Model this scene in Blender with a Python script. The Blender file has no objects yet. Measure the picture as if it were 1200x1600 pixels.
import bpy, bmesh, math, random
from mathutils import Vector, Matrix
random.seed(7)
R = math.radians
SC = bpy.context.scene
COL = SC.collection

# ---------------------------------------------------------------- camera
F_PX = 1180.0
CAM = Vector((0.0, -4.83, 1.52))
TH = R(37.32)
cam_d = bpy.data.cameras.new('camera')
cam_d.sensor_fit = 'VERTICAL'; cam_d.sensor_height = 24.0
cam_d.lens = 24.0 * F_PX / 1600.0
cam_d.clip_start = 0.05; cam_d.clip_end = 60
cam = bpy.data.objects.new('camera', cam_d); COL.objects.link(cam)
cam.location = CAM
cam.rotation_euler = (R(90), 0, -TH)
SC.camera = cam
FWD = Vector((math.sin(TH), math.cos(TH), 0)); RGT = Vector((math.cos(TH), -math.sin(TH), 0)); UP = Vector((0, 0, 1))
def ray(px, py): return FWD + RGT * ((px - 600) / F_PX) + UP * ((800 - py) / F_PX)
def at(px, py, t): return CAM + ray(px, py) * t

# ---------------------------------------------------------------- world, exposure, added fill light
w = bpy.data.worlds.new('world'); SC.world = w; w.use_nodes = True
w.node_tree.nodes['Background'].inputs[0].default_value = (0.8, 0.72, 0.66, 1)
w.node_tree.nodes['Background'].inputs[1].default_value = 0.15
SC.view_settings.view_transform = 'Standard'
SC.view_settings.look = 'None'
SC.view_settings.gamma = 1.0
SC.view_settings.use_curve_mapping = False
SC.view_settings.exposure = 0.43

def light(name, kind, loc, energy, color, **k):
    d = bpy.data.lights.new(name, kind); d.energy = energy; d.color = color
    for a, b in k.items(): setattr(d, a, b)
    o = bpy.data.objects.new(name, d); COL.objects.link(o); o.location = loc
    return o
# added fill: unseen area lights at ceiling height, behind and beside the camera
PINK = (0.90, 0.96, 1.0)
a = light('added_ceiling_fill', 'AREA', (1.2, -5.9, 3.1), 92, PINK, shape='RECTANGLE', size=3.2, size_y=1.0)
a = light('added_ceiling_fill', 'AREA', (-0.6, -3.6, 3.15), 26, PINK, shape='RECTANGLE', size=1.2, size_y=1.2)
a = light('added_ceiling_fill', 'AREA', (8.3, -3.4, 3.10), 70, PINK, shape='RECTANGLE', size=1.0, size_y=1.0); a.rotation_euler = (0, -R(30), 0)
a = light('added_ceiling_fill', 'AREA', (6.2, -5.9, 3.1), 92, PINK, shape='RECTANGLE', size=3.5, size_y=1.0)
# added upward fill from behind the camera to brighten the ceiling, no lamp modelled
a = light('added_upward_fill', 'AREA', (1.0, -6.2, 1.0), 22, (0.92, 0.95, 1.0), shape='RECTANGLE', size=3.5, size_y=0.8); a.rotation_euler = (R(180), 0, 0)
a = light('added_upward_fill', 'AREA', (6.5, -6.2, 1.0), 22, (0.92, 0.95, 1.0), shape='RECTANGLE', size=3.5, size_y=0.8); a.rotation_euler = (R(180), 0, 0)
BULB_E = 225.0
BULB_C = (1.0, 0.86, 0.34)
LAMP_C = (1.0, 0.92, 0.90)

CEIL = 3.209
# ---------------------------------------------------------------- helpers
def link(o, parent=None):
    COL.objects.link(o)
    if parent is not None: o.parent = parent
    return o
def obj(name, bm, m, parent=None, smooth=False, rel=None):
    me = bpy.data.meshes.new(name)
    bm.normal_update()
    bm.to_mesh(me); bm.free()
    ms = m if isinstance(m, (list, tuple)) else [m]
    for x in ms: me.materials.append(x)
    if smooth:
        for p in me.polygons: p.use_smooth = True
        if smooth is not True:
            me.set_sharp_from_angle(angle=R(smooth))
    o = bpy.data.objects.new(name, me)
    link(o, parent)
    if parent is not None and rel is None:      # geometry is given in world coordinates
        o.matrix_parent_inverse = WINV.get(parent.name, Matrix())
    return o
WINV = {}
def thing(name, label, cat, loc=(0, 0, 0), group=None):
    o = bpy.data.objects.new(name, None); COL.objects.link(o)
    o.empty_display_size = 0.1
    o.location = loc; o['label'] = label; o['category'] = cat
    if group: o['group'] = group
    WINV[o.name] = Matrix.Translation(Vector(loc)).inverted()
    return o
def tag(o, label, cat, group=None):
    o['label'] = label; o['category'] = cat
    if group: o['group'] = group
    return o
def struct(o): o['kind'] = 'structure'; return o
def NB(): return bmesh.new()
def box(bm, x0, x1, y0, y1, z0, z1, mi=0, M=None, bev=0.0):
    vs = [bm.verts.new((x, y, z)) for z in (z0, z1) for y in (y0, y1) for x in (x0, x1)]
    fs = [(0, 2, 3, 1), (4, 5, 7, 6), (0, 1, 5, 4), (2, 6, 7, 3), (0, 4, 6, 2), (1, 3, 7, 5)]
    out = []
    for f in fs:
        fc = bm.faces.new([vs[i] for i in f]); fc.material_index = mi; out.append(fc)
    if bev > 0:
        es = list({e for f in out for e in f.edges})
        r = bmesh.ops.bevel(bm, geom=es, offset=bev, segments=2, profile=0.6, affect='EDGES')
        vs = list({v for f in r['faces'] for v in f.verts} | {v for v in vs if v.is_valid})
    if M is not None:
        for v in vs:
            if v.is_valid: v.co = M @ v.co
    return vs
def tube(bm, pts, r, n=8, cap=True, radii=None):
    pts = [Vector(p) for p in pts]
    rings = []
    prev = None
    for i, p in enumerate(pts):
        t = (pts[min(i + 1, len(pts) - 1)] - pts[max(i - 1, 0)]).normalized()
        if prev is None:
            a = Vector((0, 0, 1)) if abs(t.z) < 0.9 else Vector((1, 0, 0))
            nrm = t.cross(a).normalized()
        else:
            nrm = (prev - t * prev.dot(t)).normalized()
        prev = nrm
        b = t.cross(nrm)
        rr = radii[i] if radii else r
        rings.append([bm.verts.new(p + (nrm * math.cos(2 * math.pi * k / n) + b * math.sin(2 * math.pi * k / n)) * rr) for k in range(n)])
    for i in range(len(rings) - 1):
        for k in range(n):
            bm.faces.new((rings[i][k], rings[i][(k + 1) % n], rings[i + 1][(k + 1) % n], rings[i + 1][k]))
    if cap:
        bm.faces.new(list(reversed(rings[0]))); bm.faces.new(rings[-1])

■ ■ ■

--- BRIEF ---
Gather up the lines that contain the word "objects".

--- ANSWER TO THE TASK ---
Model this scene in Blender with a Python script. The Blender file has no objects yet. Measure the picture as if it were 1200x1600 pixels.
cam = bpy.data.objects.new('camera', cam_d); COL.objects.link(cam)
    o = bpy.data.objects.new(name, d); COL.objects.link(o); o.location = loc
    COL.objects.link(o)
    o = bpy.data.objects.new(name, me)
    o = bpy.data.objects.new(name, None); COL.objects.link(o)